La confrontation internationale, suscitée par les Expositions universelles du XIXe siècle, mena droit à la constitution du "Werkbund" en Allemagne, et à la création des grandes écoles des arts décoratifs au sein de chaque grande puissance européenne. Vers la recherche de l’hégémonie techno-artistique, comme aujourd’hui les Etats-Unis, les Dragons d’Orient et l’Europe se livrent une guerre sans cesser pour la domination mondiale infocybernétique. Au début du XXe siècle, cette guerre économique et ingénieuse favorisa la naissance du "design" et la création du "Bauhaus" en Allemagne. Puis, ce conflit mit le feu à la mèche qui éclata l’architecture depuis la skyline américaine jusqu’au style international high-tech. Car la skyline américaine fut conçue par la diaspora des designers et architectes du Bauhaus émigrés aux Etats-Unis. Après que les nazis venus au pouvoir persécutèrent l’école et ses maîtres, dont Mies van der Rohe le dernier directeur de l’école créée par le grand Gropius.
C’est ainsi que tous les inventeurs du futur paysage architectural et urbanistique quittèrent leur sol européen, depuis l’Italie fasciste jusqu’à la Russie soviétique, et pour offrir le leadership mondial aux Etats-Unis. Un leadership qui était technique autant qu’artistique. Puisque les surréalistes et toutes les avant-gardes européennes devinrent américaines. Pour fuir une Europe qui se suicidait une seconde fois après 14-18, ce qui est comme d’insister d’une façon déraisonnable pour sa propre fin et de son crédit aussi.
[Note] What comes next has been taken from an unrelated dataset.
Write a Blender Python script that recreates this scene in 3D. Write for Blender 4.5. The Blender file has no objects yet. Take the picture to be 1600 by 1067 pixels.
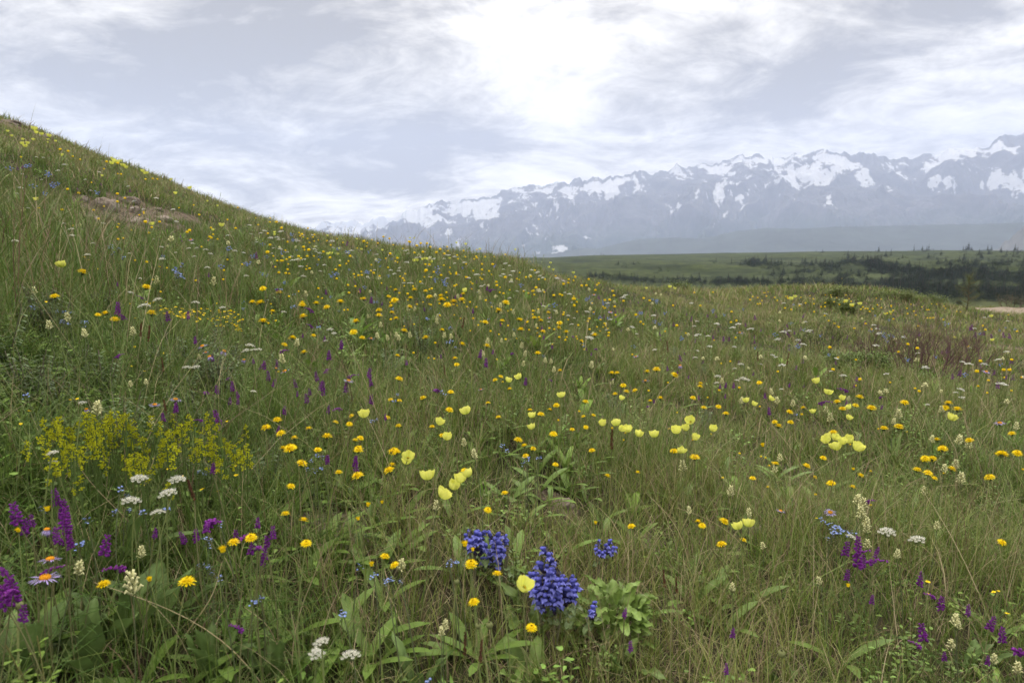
import bpy, math, random
import numpy as np
from mathutils import Vector, Matrix, Euler
random.seed(7); rng = np.random.default_rng(7)
SC = bpy.context.scene
COL = SC.collection
R = math.radians
# ------------------------------------------------------------------ camera
EYE = 0.9; F = 1600*24/36; PITCH = -math.atan(131.5/F)
cam_d = bpy.data.cameras.new('camera'); cam_d.lens = 24; cam_d.sensor_width = 36
cam_d.clip_start = 0.05; cam_d.clip_end = 90000
cam_d.dof.use_dof = True; cam_d.dof.focus_distance = 2.4; cam_d.dof.aperture_fstop = 8
cam = bpy.data.objects.new('camera', cam_d); COL.objects.link(cam)
cam.location = (0, 0, EYE); cam.rotation_euler = (math.pi/2+PITCH, 0, 0)
SC.camera = cam
SC.view_settings.view_transform = 'Standard'; SC.view_settings.look = 'None'
SC.view_settings.exposure = 0.0; SC.view_settings.gamma = 1
SC.cycles.max_bounces = 6; SC.cycles.diffuse_bounces = 3; SC.cycles.transmission_bounces = 4
SC.cycles.volume_bounces = 2; SC.cycles.use_denoising = True
def pdir(px, py):
    cx = (np.asarray(px, float)-800)/F; cy = (533.5-np.asarray(py, float))/F
    c, s = math.cos(PITCH), math.sin(PITCH)
    return np.stack([cx, c-s*cy, s+c*cy], -1)
def pang(px, py):       # azimuth and tangent of elevation
    d = pdir(px, py); h = np.hypot(d[..., 0], d[..., 1])
    return np.arctan2(d[..., 0], d[..., 1]), d[..., 2]/h
# ------------------------------------------------------------------ world
SUN_AZ, SUN_EL = R(12), R(48)
def sock(n, t): return n.inputs[t]
world = bpy.data.worlds.new('World'); SC.world = world; world.use_nodes = True
nt = world.node_tree; nt.nodes.clear()
def N(tree, typ, **kw):
    n = tree.nodes.new(typ)
    for k, v in kw.items():
        if k in ('op',): n.operation = v
        elif isinstance(k, str) and hasattr(n, k) and k != 'inputs': setattr(n, k, v)
    return n
def setin(n, vals):
    for k, v in vals.items(): n.inputs[k].default_value = v
def L(tree, a, b): tree.links.new(a, b)
def math_node(tree, op, a, b=None, c=None, clamp=False):
    n = tree.nodes.new('ShaderNodeMath'); n.operation = op; n.use_clamp = clamp
    for i, v in enumerate((a, b, c)):
        if v is None: continue
        if isinstance(v, (int, float)): n.inputs[i].default_value = v
        else: tree.links.new(v, n.inputs[i])
    return n.outputs[0]
def mix_node(tree, fac, a, b):
    n = tree.nodes.new('ShaderNodeMix'); n.data_type = 'RGBA'
    for s, v in ((n.inputs[0], fac), (n.inputs[6], a), (n.inputs[7], b)):
        if isinstance(v, (int, float)): s.default_value = v
        elif isinstance(v, tuple): s.default_value = (*v, 1) if len(v) == 3 else v
        else: tree.links.new(v, s)
    return n.outputs[2]
def ramp_node(tree, fac, stops):
    n = tree.nodes.new('ShaderNodeValToRGB'); tree.links.new(fac, n.inputs[0])
    e = n.color_ramp.elements
    while len(e) < len(stops): e.new(0.5)
    for i, (p, c) in enumerate(stops):
        e[i].position = p; e[i].color = (*c, 1) if isinstance(c, tuple) else (c, c, c, 1)
    return n.outputs[0]
def noise_node(tree, vec, scale, detail=4, rough=0.5, dist=0.0, dim='3D'):
    n = tree.nodes.new('ShaderNodeTexNoise'); n.noise_dimensions = dim
    setin(n, {'Scale': scale, 'Detail': detail, 'Roughness': rough, 'Distortion': dist})
    if vec is not None: tree.links.new(vec, n.inputs['Vector'])
    return n.outputs[0]
tc = nt.nodes.new('ShaderNodeTexCoord'); sep = nt.nodes.new('ShaderNodeSeparateXYZ')
L(nt, tc.outputs['Generated'], sep.inputs[0])
zc = math_node(nt, 'MAXIMUM', sep.outputs[2], 0.0)
den = math_node(nt, 'ADD', zc, 0.24)
cu = math_node(nt, 'DIVIDE', sep.outputs[0], den); cv = math_node(nt, 'DIVIDE', sep.outputs[1], den)
cmb = nt.nodes.new('ShaderNodeCombineXYZ'); L(nt, cu, cmb.inputs[0]); L(nt, cv, cmb.inputs[1])
# rotate streaks a little and stretch them
mp = nt.nodes.new('ShaderNodeMapping'); L(nt, cmb.outputs[0], mp.inputs[0])
mp.inputs['Rotation'].default_value = (0, 0, R(14)); mp.inputs['Scale'].default_value = (0.95, 1.15, 1); mp.inputs['Location'].default_value = (3.1, 1.7, 0)
n1 = noise_node(nt, mp.outputs[0], 1.7, 10, 0.62, 0.6)
n2 = noise_node(nt, mp.outputs[0], 0.7, 3, 0.5, 0.1)
n3 = noise_node(nt, mp.outputs[0], 4.6, 9, 0.66, 0.7)
def lobe(px, py, width, amp):       # a broad bank of thicker (or thinner) cloud towards one compass direction
    d = pdir(px, py); d = d/np.linalg.norm(d)
    dp = nt.nodes.new('ShaderNodeVectorMath'); dp.operation = 'DOT_PRODUCT'
    L(nt, tc.outputs['Generated'], dp.inputs[0]); dp.inputs[1].default_value = tuple(d)
    t = math_node(nt, 'SUBTRACT', dp.outputs['Value'], 1.0)
    t = math_node(nt, 'DIVIDE', t, width)
    e = math_node(nt, 'EXPONENT', t)
    return math_node(nt, 'MULTIPLY', e, amp)
dens = math_node(nt, 'MULTIPLY', n1, 0.95)
dens = math_node(nt, 'MULTIPLY_ADD', n2, 0.35, dens)
dens = math_node(nt, 'MULTIPLY_ADD', n3, 0.40, dens)
LOBES = [(420, 60, 0.012, 0.12), (330, 170, 0.010, 0.10), (620, 30, 0.008, 0.07), (1200, 190, 0.016, 0.085), (1450, 60, 0.014, 0.09),
         (1080, 110, 0.003, 0.06), (720, 270, 0.003, 0.05), (900, 130, 0.012, -0.05), (60, 110, 0.012, 0.06), (760, 110, 0.006, -0.03), (1000, 60, 0.012, -0.06), (480, 300, 0.004, -0.10), (200, 225, 0.003, -0.07), (1480, 215, 0.004, -0.08), (600, 120, 0.003, -0.06)]
for lb in LOBES: dens = math_node(nt, 'ADD', dens, lobe(lb[0], lb[1], lb[2], lb[3]*0.75))
cl = ramp_node(nt, dens, [(0.70, (1.08, 1.01, 0.89)), (0.79, (0.88, 0.825, 0.72)), (0.86, (0.64, 0.59, 0.505)), (0.93, (0.42, 0.38, 0.315)), (1.03, (0.26, 0.23, 0.185))])
sky = nt.nodes.new('ShaderNodeTexSky'); sky.sky_type = 'NISHITA'; sky.sun_disc = False
sky.sun_elevation = SUN_EL; sky.sun_rotation = SUN_AZ; sky.air_density = 1.0; sky.dust_density = 1.5
skm = nt.nodes.new('ShaderNodeVectorMath'); skm.operation = 'SCALE'; L(nt, sky.outputs[0], skm.inputs[0]); skm.inputs['Scale'].default_value = 0.10
cover = ramp_node(nt, dens, [(0.40, 0.85), (0.55, 0.98)])
final = mix_node(nt, cover, skm.outputs[0], cl)
# clouds glow a little round the veiled sun
gl = lobe(930, -250, 0.06, 0.10)
# an overcast sky is brighter overhead than near the horizon
zen = math_node(nt, 'MULTIPLY_ADD', ramp_node(nt, zc, [(0.36, 0.0), (0.75, 1.0)]), 3.9, 1.58)
low = ramp_node(nt, zc, [(0.0, 1.0), (0.22, 0.0)]); zen = math_node(nt, 'MULTIPLY_ADD', low, 0.55, zen)      # thin bright cloud low down
gm = nt.nodes.new('ShaderNodeVectorMath'); gm.operation = 'SCALE'; L(nt, final, gm.inputs[0]); L(nt, math_node(nt, 'ADD', gl, zen), gm.inputs['Scale'])
bg = nt.nodes.new('ShaderNodeBackground'); L(nt, gm.outputs[0], bg.inputs[0]); bg.inputs[1].default_value = 1.0
wo = nt.nodes.new('ShaderNodeOutputWorld'); L(nt, bg.outputs[0], wo.inputs[0])
# ------------------------------------------------------------------ sun behind thin cloud
sd = bpy.data.lights.new('sun', 'SUN'); sd.energy = 1.5; sd.angle = R(18); sd.color = (1.0, 0.96, 0.90)
sun = bpy.data.objects.new('sun', sd); COL.objects.link(sun)
sv = Vector((math.sin(SUN_AZ)*math.cos(SUN_EL), math.cos(SUN_AZ)*math.cos(SUN_EL), math.sin(SUN_EL)))
sun.rotation_euler = sv.to_track_quat('Z', 'Y').to_euler()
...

Finalement, les Expositions universelles et leurs motivations concurrentielles, tout d’abord sur le mode pacifique, s’achevèrent en un vrai conflit européen et mondial qui éreinta tous les leaders présupposés dans la course. A la fin, la France et l’Angleterre perdirent tout, par le fait de cette course à l’utopie, à tout le moins peu maîtrisée. Et surtout l’Allemagne s’effondra, quand elle était tout de même la première puissance mondiale. Et par le fait qu’elle déclencha une guerre dont les seules vainqueurs états-uniens tirèrent tout le profit d’une fuite, sinon d’une expulsion des cerveaux techno-artistiques.